- RECORDS FOR THE TASK -
§ §

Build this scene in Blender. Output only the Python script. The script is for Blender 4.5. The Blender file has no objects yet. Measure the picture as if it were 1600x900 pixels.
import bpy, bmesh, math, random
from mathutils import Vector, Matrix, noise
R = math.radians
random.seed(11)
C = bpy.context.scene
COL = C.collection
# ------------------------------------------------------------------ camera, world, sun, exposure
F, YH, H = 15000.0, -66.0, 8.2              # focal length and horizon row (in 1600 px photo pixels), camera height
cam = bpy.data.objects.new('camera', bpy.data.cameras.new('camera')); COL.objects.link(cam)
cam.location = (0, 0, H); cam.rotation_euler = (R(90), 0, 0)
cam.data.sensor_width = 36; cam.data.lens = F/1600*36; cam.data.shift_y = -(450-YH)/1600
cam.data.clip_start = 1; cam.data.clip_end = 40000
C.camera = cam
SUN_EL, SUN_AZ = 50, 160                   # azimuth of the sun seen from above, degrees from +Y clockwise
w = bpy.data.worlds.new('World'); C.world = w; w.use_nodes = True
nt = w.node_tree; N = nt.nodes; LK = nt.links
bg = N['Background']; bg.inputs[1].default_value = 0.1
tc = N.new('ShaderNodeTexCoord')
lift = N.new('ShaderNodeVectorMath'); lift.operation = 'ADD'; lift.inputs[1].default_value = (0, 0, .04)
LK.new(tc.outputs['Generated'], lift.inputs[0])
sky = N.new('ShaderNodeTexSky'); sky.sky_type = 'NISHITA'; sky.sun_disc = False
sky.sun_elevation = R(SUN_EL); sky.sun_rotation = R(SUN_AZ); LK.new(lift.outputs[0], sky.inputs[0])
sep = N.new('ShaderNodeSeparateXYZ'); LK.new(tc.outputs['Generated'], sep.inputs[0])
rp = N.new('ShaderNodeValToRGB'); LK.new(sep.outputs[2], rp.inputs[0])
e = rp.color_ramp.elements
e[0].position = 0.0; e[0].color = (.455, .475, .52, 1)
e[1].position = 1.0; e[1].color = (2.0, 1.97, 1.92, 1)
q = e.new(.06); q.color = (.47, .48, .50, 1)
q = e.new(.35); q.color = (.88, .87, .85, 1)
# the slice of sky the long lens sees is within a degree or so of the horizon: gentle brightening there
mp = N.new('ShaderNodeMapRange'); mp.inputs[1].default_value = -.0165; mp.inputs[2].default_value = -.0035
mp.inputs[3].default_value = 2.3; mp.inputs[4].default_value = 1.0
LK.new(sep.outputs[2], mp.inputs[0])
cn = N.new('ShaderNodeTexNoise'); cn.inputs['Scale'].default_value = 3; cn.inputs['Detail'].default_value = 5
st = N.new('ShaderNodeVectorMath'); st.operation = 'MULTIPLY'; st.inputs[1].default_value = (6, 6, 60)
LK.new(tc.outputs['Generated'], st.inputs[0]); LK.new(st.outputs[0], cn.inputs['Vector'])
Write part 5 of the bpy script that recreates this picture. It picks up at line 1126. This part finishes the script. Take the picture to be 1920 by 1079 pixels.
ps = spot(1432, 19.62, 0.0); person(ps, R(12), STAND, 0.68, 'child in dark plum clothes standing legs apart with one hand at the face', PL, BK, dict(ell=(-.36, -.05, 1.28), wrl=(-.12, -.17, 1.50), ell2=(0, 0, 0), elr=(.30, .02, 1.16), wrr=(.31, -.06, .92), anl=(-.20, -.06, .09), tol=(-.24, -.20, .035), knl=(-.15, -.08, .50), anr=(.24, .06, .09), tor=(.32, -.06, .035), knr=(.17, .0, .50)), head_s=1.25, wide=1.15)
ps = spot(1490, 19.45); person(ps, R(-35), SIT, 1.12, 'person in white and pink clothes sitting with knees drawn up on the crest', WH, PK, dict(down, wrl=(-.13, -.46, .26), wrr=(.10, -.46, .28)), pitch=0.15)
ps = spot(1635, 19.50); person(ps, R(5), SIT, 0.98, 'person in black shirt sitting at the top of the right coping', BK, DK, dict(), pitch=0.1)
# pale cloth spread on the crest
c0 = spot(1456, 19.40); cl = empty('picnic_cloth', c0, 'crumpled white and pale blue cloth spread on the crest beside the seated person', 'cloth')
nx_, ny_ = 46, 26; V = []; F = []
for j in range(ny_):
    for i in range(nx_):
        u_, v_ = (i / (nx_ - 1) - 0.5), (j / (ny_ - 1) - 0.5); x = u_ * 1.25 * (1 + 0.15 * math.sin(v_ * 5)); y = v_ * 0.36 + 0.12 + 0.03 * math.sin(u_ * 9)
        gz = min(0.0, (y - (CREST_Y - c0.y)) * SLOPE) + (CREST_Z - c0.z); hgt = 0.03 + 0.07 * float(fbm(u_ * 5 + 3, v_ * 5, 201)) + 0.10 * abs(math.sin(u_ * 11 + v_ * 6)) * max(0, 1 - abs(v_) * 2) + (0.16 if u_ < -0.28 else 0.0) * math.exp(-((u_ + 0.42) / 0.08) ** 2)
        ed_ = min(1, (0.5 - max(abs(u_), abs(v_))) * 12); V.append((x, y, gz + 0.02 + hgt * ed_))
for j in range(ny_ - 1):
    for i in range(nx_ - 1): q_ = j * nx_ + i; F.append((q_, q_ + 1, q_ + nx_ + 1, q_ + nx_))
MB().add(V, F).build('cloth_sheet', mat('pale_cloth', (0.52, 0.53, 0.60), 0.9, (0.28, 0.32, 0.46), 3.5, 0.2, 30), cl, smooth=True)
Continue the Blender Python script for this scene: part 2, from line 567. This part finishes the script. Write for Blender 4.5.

§ §

- PROBLEM DETAILS -
Repeat exactly, and only, the lines from the one containing "Write part 5" through the end of the material.

- THE COMPLETED TASK -
Write part 5 of the bpy script that recreates this picture. It picks up at line 1126. This part finishes the script. Take the picture to be 1920 by 1079 pixels.
ps = spot(1432, 19.62, 0.0); person(ps, R(12), STAND, 0.68, 'child in dark plum clothes standing legs apart with one hand at the face', PL, BK, dict(ell=(-.36, -.05, 1.28), wrl=(-.12, -.17, 1.50), ell2=(0, 0, 0), elr=(.30, .02, 1.16), wrr=(.31, -.06, .92), anl=(-.20, -.06, .09), tol=(-.24, -.20, .035), knl=(-.15, -.08, .50), anr=(.24, .06, .09), tor=(.32, -.06, .035), knr=(.17, .0, .50)), head_s=1.25, wide=1.15)
ps = spot(1490, 19.45); person(ps, R(-35), SIT, 1.12, 'person in white and pink clothes sitting with knees drawn up on the crest', WH, PK, dict(down, wrl=(-.13, -.46, .26), wrr=(.10, -.46, .28)), pitch=0.15)
ps = spot(1635, 19.50); person(ps, R(5), SIT, 0.98, 'person in black shirt sitting at the top of the right coping', BK, DK, dict(), pitch=0.1)
# pale cloth spread on the crest
c0 = spot(1456, 19.40); cl = empty('picnic_cloth', c0, 'crumpled white and pale blue cloth spread on the crest beside the seated person', 'cloth')
nx_, ny_ = 46, 26; V = []; F = []
for j in range(ny_):
    for i in range(nx_):
        u_, v_ = (i / (nx_ - 1) - 0.5), (j / (ny_ - 1) - 0.5); x = u_ * 1.25 * (1 + 0.15 * math.sin(v_ * 5)); y = v_ * 0.36 + 0.12 + 0.03 * math.sin(u_ * 9)
        gz = min(0.0, (y - (CREST_Y - c0.y)) * SLOPE) + (CREST_Z - c0.z); hgt = 0.03 + 0.07 * float(fbm(u_ * 5 + 3, v_ * 5, 201)) + 0.10 * abs(math.sin(u_ * 11 + v_ * 6)) * max(0, 1 - abs(v_) * 2) + (0.16 if u_ < -0.28 else 0.0) * math.exp(-((u_ + 0.42) / 0.08) ** 2)
        ed_ = min(1, (0.5 - max(abs(u_), abs(v_))) * 12); V.append((x, y, gz + 0.02 + hgt * ed_))
for j in range(ny_ - 1):
    for i in range(nx_ - 1): q_ = j * nx_ + i; F.append((q_, q_ + 1, q_ + nx_ + 1, q_ + nx_))
MB().add(V, F).build('cloth_sheet', mat('pale_cloth', (0.52, 0.53, 0.60), 0.9, (0.28, 0.32, 0.46), 3.5, 0.2, 30), cl, smooth=True)
Continue the Blender Python script for this scene: part 2, from line 567. This part finishes the script. Write for Blender 4.5.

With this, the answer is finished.